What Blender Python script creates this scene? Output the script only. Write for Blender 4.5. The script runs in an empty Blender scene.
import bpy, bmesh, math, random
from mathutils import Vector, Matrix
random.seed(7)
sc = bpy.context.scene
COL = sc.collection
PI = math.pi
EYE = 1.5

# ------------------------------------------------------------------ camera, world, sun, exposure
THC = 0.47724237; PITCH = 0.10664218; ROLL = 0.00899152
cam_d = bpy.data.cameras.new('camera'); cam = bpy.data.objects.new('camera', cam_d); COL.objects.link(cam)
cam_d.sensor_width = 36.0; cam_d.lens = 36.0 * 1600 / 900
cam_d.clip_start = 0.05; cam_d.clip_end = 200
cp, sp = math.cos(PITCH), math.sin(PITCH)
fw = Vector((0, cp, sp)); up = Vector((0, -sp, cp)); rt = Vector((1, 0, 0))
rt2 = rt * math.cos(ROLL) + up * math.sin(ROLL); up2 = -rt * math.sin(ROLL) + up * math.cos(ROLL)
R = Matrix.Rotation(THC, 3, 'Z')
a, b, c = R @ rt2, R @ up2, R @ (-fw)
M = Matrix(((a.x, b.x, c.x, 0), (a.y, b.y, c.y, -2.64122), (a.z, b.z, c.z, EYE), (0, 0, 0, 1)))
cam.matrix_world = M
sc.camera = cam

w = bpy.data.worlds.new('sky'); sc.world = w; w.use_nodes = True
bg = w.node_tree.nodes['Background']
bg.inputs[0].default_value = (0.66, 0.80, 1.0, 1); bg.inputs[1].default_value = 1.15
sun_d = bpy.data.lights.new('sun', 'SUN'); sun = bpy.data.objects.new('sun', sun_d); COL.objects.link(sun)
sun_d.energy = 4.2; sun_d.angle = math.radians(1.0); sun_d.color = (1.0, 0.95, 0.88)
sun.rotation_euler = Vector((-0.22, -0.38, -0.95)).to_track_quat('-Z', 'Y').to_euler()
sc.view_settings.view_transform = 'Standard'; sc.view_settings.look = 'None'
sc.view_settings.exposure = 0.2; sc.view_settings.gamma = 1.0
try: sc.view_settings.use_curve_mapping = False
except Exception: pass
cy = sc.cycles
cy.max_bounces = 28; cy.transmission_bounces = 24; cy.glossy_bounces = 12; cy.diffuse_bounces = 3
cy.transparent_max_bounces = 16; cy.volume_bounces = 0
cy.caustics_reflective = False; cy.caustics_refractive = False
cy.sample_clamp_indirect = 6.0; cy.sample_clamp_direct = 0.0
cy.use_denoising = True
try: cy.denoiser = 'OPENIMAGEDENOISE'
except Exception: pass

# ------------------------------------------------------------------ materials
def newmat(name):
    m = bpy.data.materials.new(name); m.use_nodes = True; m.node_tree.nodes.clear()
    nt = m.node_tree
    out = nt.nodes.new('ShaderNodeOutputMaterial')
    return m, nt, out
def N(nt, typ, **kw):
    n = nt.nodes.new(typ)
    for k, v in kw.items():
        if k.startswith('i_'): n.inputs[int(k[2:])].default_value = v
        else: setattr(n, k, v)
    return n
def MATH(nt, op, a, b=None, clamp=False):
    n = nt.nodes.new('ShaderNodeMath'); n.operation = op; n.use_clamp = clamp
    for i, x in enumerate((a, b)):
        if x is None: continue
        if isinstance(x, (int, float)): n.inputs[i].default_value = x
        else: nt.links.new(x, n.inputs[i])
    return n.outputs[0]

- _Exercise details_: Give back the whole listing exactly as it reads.

- _Expected answer_:
What Blender Python script creates this scene? Output the script only. Write for Blender 4.5. The script runs in an empty Blender scene.
import bpy, bmesh, math, random
from mathutils import Vector, Matrix
random.seed(7)
sc = bpy.context.scene
COL = sc.collection
PI = math.pi
EYE = 1.5

# ------------------------------------------------------------------ camera, world, sun, exposure
THC = 0.47724237; PITCH = 0.10664218; ROLL = 0.00899152
cam_d = bpy.data.cameras.new('camera'); cam = bpy.data.objects.new('camera', cam_d); COL.objects.link(cam)
cam_d.sensor_width = 36.0; cam_d.lens = 36.0 * 1600 / 900
cam_d.clip_start = 0.05; cam_d.clip_end = 200
cp, sp = math.cos(PITCH), math.sin(PITCH)
fw = Vector((0, cp, sp)); up = Vector((0, -sp, cp)); rt = Vector((1, 0, 0))
rt2 = rt * math.cos(ROLL) + up * math.sin(ROLL); up2 = -rt * math.sin(ROLL) + up * math.cos(ROLL)
R = Matrix.Rotation(THC, 3, 'Z')
a, b, c = R @ rt2, R @ up2, R @ (-fw)
M = Matrix(((a.x, b.x, c.x, 0), (a.y, b.y, c.y, -2.64122), (a.z, b.z, c.z, EYE), (0, 0, 0, 1)))
cam.matrix_world = M
sc.camera = cam

w = bpy.data.worlds.new('sky'); sc.world = w; w.use_nodes = True
bg = w.node_tree.nodes['Background']
bg.inputs[0].default_value = (0.66, 0.80, 1.0, 1); bg.inputs[1].default_value = 1.15
sun_d = bpy.data.lights.new('sun', 'SUN'); sun = bpy.data.objects.new('sun', sun_d); COL.objects.link(sun)
sun_d.energy = 4.2; sun_d.angle = math.radians(1.0); sun_d.color = (1.0, 0.95, 0.88)
sun.rotation_euler = Vector((-0.22, -0.38, -0.95)).to_track_quat('-Z', 'Y').to_euler()
sc.view_settings.view_transform = 'Standard'; sc.view_settings.look = 'None'
sc.view_settings.exposure = 0.2; sc.view_settings.gamma = 1.0
try: sc.view_settings.use_curve_mapping = False
except Exception: pass
cy = sc.cycles
cy.max_bounces = 28; cy.transmission_bounces = 24; cy.glossy_bounces = 12; cy.diffuse_bounces = 3
cy.transparent_max_bounces = 16; cy.volume_bounces = 0
cy.caustics_reflective = False; cy.caustics_refractive = False
cy.sample_clamp_indirect = 6.0; cy.sample_clamp_direct = 0.0
cy.use_denoising = True
try: cy.denoiser = 'OPENIMAGEDENOISE'
except Exception: pass

# ------------------------------------------------------------------ materials
def newmat(name):
    m = bpy.data.materials.new(name); m.use_nodes = True; m.node_tree.nodes.clear()
    nt = m.node_tree
    out = nt.nodes.new('ShaderNodeOutputMaterial')
    return m, nt, out
def N(nt, typ, **kw):
    n = nt.nodes.new(typ)
    for k, v in kw.items():
        if k.startswith('i_'): n.inputs[int(k[2:])].default_value = v
        else: setattr(n, k, v)
    return n
def MATH(nt, op, a, b=None, clamp=False):
    n = nt.nodes.new('ShaderNodeMath'); n.operation = op; n.use_clamp = clamp
    for i, x in enumerate((a, b)):
        if x is None: continue
        if isinstance(x, (int, float)): n.inputs[i].default_value = x
        else: nt.links.new(x, n.inputs[i])
    return n.outputs[0]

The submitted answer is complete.